* [Task instructions] The listing below begins with the first line you should copy; stop after the line containing "PI = math.pi", and drop every picture.

* [Given material]

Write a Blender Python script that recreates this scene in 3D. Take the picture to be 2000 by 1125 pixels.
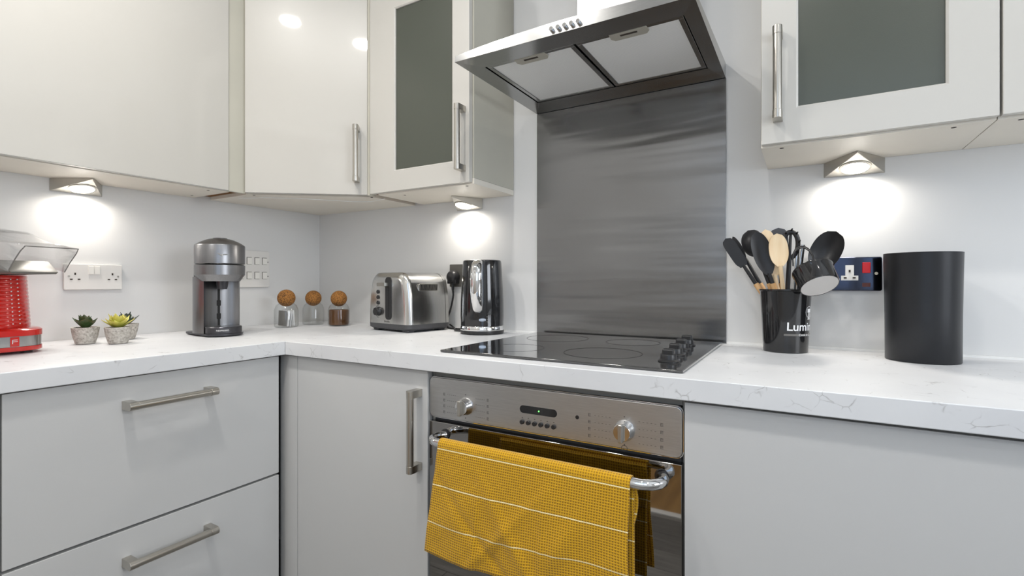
import bpy, bmesh, math, random
from mathutils import Vector, Matrix
random.seed(4)
S = bpy.context.scene
for o in list(bpy.data.objects): bpy.data.objects.remove(o)
COL = S.collection
PI = math.pi

# ------------------------------------------------------------------ camera
F, CY, YAW = 975.18, 552.61, math.radians(30.38)
CAM = Vector((1.9102, -1.521, 1.0811))
cd = bpy.data.cameras.new('camera'); cam = bpy.data.objects.new('camera', cd); COL.objects.link(cam)
cam.location = CAM; cam.rotation_euler = (PI/2, 0, YAW)
cd.sensor_width = 36; cd.lens = 36*F/2000; cd.shift_y = (CY-562.5)/2000; cd.clip_start = .02
S.camera = cam
# ------------------------------------------------------------------ light and exposure
S.view_settings.view_transform = 'Standard'; S.view_settings.look = 'None'
S.view_settings.gamma = 1; S.view_settings.use_curve_mapping = False
S.view_settings.exposure = 0.42
W = bpy.data.worlds.new('world'); S.world = W; W.use_nodes = True
W.node_tree.nodes['Background'].inputs[0].default_value = (.75, .85, 1, 1)
W.node_tree.nodes['Background'].inputs[1].default_value = .6
def area(name, loc, direction, size, power, color=(1, 1, 1), sizey=None, shape='DISK', spread=PI):
    l = bpy.data.lights.new(name, 'AREA'); l.energy = power; l.color = color
    l.shape = shape if not sizey else 'RECTANGLE'; l.size = size
    if sizey: l.size_y = sizey
    l.spread = spread
    o = bpy.data.objects.new(name, l); COL.objects.link(o); o.location = loc
    o.rotation_euler = Vector(direction).to_track_quat('-Z', 'Y').to_euler()
    return o
WARM = (1, .93, .84)
DOWNLIGHTS = [(.657, -1.196), (1.031, -1.168), (1.75, -1.15), (2.4, -1.25), (2.7, -1.7)]
for i, (x, y) in enumerate(DOWNLIGHTS):
    area('downlight_lamp', (x, y, 2.385), (0, 0, -1), .09, [4.8, 6.6, 2.6, 1.0, 1.0][i], (1, .97, .93))
WINX, WINZ = (1.72, 2.62), (1.0, 2.05)
area('window_daylight', ((WINX[0]+WINX[1])/2, -2.075, (WINZ[0]+WINZ[1])/2), (0, 1, 0), WINX[1]-WINX[0], 4.2, (.56, .74, 1), sizey=WINZ[1]-WINZ[0])

area('side_fill_light', (3.83, -1.05, 1.55), (-1, 0, 0), .95, 20, (.93, .96, 1), sizey=1.0)  # added fill lamp, lights drawers and left doors more than the right-hand panel

# ------------------------------------------------------------------ helpers
def at(u, v, y):
    "point of the plane y seen at pixel (u, v)"
    d = Vector((-math.sin(YAW), math.cos(YAW), 0)) + Vector((math.cos(YAW), math.sin(YAW), 0))*((u-1000)/F) + Vector((0, 0, 1))*((CY-v)/F)
    V0 = Vector((1.9102, -1.521, 1.0811)); return V0 + d*((y-V0.y)/d.y)
def lin(c): return c/12.92 if c <= .04045 else ((c+.055)/1.055)**2.4
def hexc(r, g, b): return (lin(r/255), lin(g/255), lin(b/255), 1)
class MB:
    def __init__(s): s.bm = bmesh.new(); s.uv = None
    def face(s, pts, flip=False):
        vs = [s.bm.verts.new(p) for p in pts]
        if flip: vs.reverse()
        return s.bm.faces.new(vs)
    def box(s, x0, x1, y0, y1, z0, z1, M=None):
        c = [(x, y, z) for x in (x0, x1) for y in (y0, y1) for z in (z0, z1)]
        if M: c = [M @ Vector(p) for p in c]
        v = [s.bm.verts.new(p) for p in c]
        for f in ((0, 1, 3, 2), (4, 6, 7, 5), (0, 4, 5, 1), (2, 3, 7, 6), (0, 2, 6, 4), (1, 5, 7, 3)): s.bm.faces.new([v[i] for i in f])
        return s
    def prism(s, pts, vec):
        "closed polygon of 3D points extruded along vec"
        vec = Vector(vec); a = [s.bm.verts.new(p) for p in pts]; b = [s.bm.verts.new(Vector(p)+vec) for p in pts]
        s.bm.faces.new(a); s.bm.faces.new(b[::-1]); n = len(pts)
        for i in range(n): s.bm.faces.new([a[i], b[i], b[(i+1) % n], a[(i+1) % n]])
        return s
    def loft(s, rings, cap0=True, cap1=True, close=False):
        R = [[s.bm.verts.new(p) for p in r] for r in rings]; n = len(rings[0]); m = len(R)
        for i in range(m if close else m-1):
            for k in range(n): s.bm.faces.new([R[i][k], R[i][(k+1) % n], R[(i+1) % m][(k+1) % n], R[(i+1) % m][k]])
        if not close:
            if cap0: s.bm.faces.new(R[0][::-1])
            if cap1: s.bm.faces.new(R[-1])
        return s
    def lathe(s, prof, c=(0, 0, 0), n=40, M=None, cap0=True, cap1=True, sx=1, sy=1):
        rings = []
        for r, z in prof:
            ring = [Vector((c[0]+sx*r*math.cos(2*PI*k/n), c[1]+sy*r*math.sin(2*PI*k/n), c[2]+z)) for k in range(n)]
            if M: ring = [M @ p for p in ring]
            rings.append(ring)
        return s.loft(rings, cap0, cap1)
    def cyl(s, p0, p1, r0, r1=None, n=20, cap0=True, cap1=True):
        return s.tube([p0, p1], [r0, r1 if r1 is not None else r0], n, cap0, cap1)
    def tube(s, pts, r, n=12, cap0=True, cap1=True, flat=None, closed=False):
        pts = [Vector(p) for p in pts]; m = len(pts); rs = r if isinstance(r, (list, tuple)) else [r]*m
        rings = []; nrm = None
        for i, p in enumerate(pts):
            if closed: t = pts[(i+1) % m]-pts[i-1]
            else: t = pts[min(i+1, m-1)]-pts[max(i-1, 0)]
            t.normalize()
            if nrm is None:
                nrm = t.orthogonal().normalized() if flat is None else (Vector(flat)-Vector(flat).dot(t)*t).normalized()
            else: nrm = (nrm-nrm.dot(t)*t).normalized()
            b = t.cross(nrm)
            k_ = rs[i]; ra, rb = (k_ if isinstance(k_, tuple) else (k_, k_))
            rings.append([p+nrm*ra*math.cos(2*PI*k/n)+b*rb*math.sin(2*PI*k/n) for k in range(n)])
        return s.loft(rings, cap0, cap1, closed)
    def sphere(s, c, r, n=24, m=14, sx=1, sy=1, sz=1, M=None):
        prof = [(max(1e-4, r*math.sin(PI*i/m)), -r*math.cos(PI*i/m)*sz) for i in range(m+1)]
        return s.lathe(prof, c, n, M, sx=sx, sy=sy)
    def rrect(s, w, h, r, c, ax, ay, vec, n=6):
        "rounded rectangle, centre c, axes ax, ay, extruded along vec"
        pts = []
        for (sx, sy, a0) in ((1, 1, 0), (-1, 1, PI/2), (-1, -1, PI), (1, -1, 1.5*PI)):
            for i in range(n+1):
                a = a0+PI/2*i/n
                pts.append(Vector(c)+Vector(ax)*(sx*(w/2-r)+r*math.cos(a))+Vector(ay)*(sy*(h/2-r)+r*math.sin(a)))
        return s.prism(pts, vec)
    def grid(s, fn, nu, nv, uv=None):
        V = [[s.bm.verts.new(fn(i/nu, j/nv)) for j in range(nv+1)] for i in range(nu+1)]
        if uv and not s.uv: s.uv = s.bm.loops.layers.uv.new('UVMap')
        for i in range(nu):
            for j in range(nv):
                f = s.bm.faces.new([V[i][j], V[i+1][j], V[i+1][j+1], V[i][j+1]])
                if uv:
                    for l, (a, b) in zip(f.loops, ((i, j), (i+1, j), (i+1, j+1), (i, j+1))): l[s.uv].uv = uv(a/nu, b/nv)
        return s
    def build(s, name, mat, parent=None, bevel=0, seg=2, angle=35, solid=0, sub=0, local=False, recalc=True, label=None):
        if recalc: bmesh.ops.recalc_face_normals(s.bm, faces=s.bm.faces)
        me = bpy.data.meshes.new(name); s.bm.to_mesh(me); s.bm.free()
        if parent is not None and not local: me.transform(WM[parent.name].inverted())
        me.materials.append(mat)
        for p in me.polygons: p.use_smooth = True
        me.set_sharp_from_angle(angle=math.radians(angle))
        o = bpy.data.objects.new(name, me); COL.objects.link(o)
        if parent is not None: o.parent = parent; WM[o.name] = WM[parent.name]
        else: WM[o.name] = Matrix()
        if solid:
            m = o.modifiers.new('solid', 'SOLIDIFY'); m.thickness = solid; m.offset = 0
        if sub:
            m = o.modifiers.new('sub', 'SUBSURF'); m.levels = m.render_levels = sub
        if bevel:
            m = o.modifiers.new('bevel', 'BEVEL'); m.width = bevel; m.segments = seg; m.limit_method = 'ANGLE'; m.angle_limit = math.radians(40); m.harden_normals = True
        if label: o['label'] = label
        return o
WM = {}
def thing(name, label, cat, loc=(0, 0, 0), rz=0, group=None):
    o = bpy.data.objects.new(name, None); COL.objects.link(o); o.empty_display_size = .05
    o.location = loc; o.rotation_euler = (0, 0, rz); o['label'] = label; o['category'] = cat
    if group: o['group'] = group
    WM[o.name] = Matrix.Translation(loc) @ Matrix.Rotation(rz, 4, 'Z')
    return o
def tag(o, label, cat, group=None):
    o['label'] = label; o['category'] = cat
    if group: o['group'] = group
    return o
def struct(o): o['kind'] = 'structure'; return o
def text_mesh(txt, size, fn, name, mat, parent, depth=0, local=False, align='CENTER', bold=0):
    cu = bpy.data.curves.new('t', 'FONT'); cu.body = txt; cu.size = size; cu.align_x = align; cu.align_y = 'CENTER'; cu.offset = bold
    to = bpy.data.objects.new('t', cu); COL.objects.link(to)
    dg = bpy.context.evaluated_depsgraph_get(); me = bpy.data.meshes.new_from_object(to.evaluated_get(dg))
    bpy.data.objects.remove(to)
    bm = bmesh.new(); bm.from_mesh(me)
    for v in bm.verts: v.co = Vector(fn(v.co.x, v.co.y))
    b = MB(); b.bm = bm
    return b.build(name, mat, parent, local=local, recalc=False)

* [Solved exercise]
Write a Blender Python script that recreates this scene in 3D. Take the picture to be 2000 by 1125 pixels.
import bpy, bmesh, math, random
from mathutils import Vector, Matrix
random.seed(4)
S = bpy.context.scene
for o in list(bpy.data.objects): bpy.data.objects.remove(o)
COL = S.collection
PI = math.pi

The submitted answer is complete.